Jennifer Hubbert is Professor of Anthropology at Lewis & Clark College in Portland, Oregon. She received her BA and MA from Stanford University and an MA and PhD from Cornell University. She is the author of China in the World: An Anthropology of Confucius Institutes, Soft Power, and Globalization (Hawaii, 2019). Her research on public culture, nationalism, the nation-state, public diplomacy, and global relations in China has been published in American Ethnologist, The Asia Pacific Journal, Visual Anthropology, PoLAR, Modern China, positions, and City & Society, among others. Hubberts recent research, funded by the National Endowment for the Humanities, explores the cultural worlds of liberal gun owners and has been published in Social Science Quarterly.
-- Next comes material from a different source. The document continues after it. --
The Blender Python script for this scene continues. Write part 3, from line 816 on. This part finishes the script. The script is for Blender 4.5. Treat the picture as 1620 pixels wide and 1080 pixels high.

Zhilin Liu is Professor in the School of Public Policy and Management, Tsinghua University. Her research interests include urban planning and governance, housing policy, rural-to-urban migration, and sustainable urbanization. She has published widely in English and Chinese peer-reviewed journals. She currently serves as a co-editor of Journal of Comparative Policy Analysis, is Chair of the board of directors for the International Association for China Planning, and Vice Chair of the Asian-Pacific Network for Housing Research, and a board member for various journals or academic associations including the Urban China Research Network and the Behavioral Geography Committee of China Geographical Society. She received her bachelor and master degrees in urban geography from Peking University and PhD in city and regional planning from Cornell University.